Here Pope Francis rejects what might be called “the elitism of sanctity” and calls attention to its presence (not perfectly or completely but truly) in ordinary people, the middle class of holiness. This emphasis on what the Second Vatican Council called “the universal call to holiness” is not unique to Pope Francis, but, as always, this pope uses vivid images and gestures to reinforce his teaching. 

Critics accuse Pope Francis of sowing doubt and confusion by urging flexibility in the application of traditional Church teaching to concrete situations. Gaudete et Exsultate will not silence those who question the pope’s orthodoxy. In fact, the Holy Father uses this apostolic exhortation to challenge those whom he considers “subtle enemies of holiness” to cast off their “narcissistic and authoritarian elitism” and embrace a more open, loving and forgiving attitude toward the struggles of ordinary people who seek to follow Jesus in spite of their weakness, selfishness and sin. 


When somebody has an answer for every question, it is a sign that they are not on the right road,” the pope says. “They may well be false prophets, who use religion for false purposes to promote their own psychological or intellectual theories. God infinitely transcends us; he is full of surprises. We are not the ones to determine when and how we will encounter him; the exact times and places of that encounter are not up to us. Someone who wants everything to be clear and surepresumes to control God’s transcendence (#41).
These are challenging words—addressed to those who claim that the teaching of this pope causes “confusion” among the faithful who long for clarity and certainty in the Church’s teaching. 

Perhaps the most serious issue for many of the pope’s critics is his statement that defense of the unborn and other social justice issues are “equally sacred.” 
Our defense of the innocent unborn, for example, needs to be clear, firm and passionate, for at stake is the dignity of a human life, which is always sacred and demands love for each person, regardless of his or her stage of development. Equally sacred, however, are the lives of the poor, those already born, the destitute, the abandoned and the underprivileged, the vulnerable infirm and elderly exposed to covert euthanasia, the victims of human trafficking, new forms of slavery, and every form of rejection. We cannot uphold an ideal of holiness that would ignore injustice in a world where some revel, spend with abandon and live only for the latest consumer goods, even as others look on from afar, living their entire lives in abject poverty (#101).
This is the both/and of Catholicism. While it’s undeniably true that defense of the unborn is a grave responsibility for Christians and all who affirm the dignity of human life from the moment of conception to the point of natural death, we cannot be faithful to the Gospel if we neglect any of the issues of morality and social justice which the pope calls to our attention. We must be both radically pro-life and uncompromisingly firm in our opposition to all forms of injustice. 

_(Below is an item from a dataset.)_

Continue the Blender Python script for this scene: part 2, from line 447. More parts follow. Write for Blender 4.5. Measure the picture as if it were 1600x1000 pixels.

As always, the words of Pope Francis make us uncomfortable even as they assure us of God’s mercy and encourage us to find both hope and joy in the life of missionary discipleship to which we are called by virtue of our baptism. 

Read Gaudete et Exsultate and judge for yourself whether this pope is right about the blessings and challenges of the call to holiness today. 


We must remember that prayerful discernment must be born of a readiness to listen: to the Lord and to others, and to reality itself, which always challenges us in new ways. Only if we are prepared to listen, do we have the freedom to set aside our own partial or insufficient ideas, our usual habits and ways of seeing things. In this way we become truly open to accepting a call that can shatter our security, but lead us to a better life. It is not enough that everything be calm and peaceful. God may be offering us something more, but in our comfortable inadvertence, we do not recognize it. 
This is the consistent message of Pope Francis: God calls us out of our comfort zones to go out to the margins of society bringing the Joy of the Gospel to the most vulnerable, neglected and abused members of the human family. May God bless Pope Francis as he challenges us and gives us hope!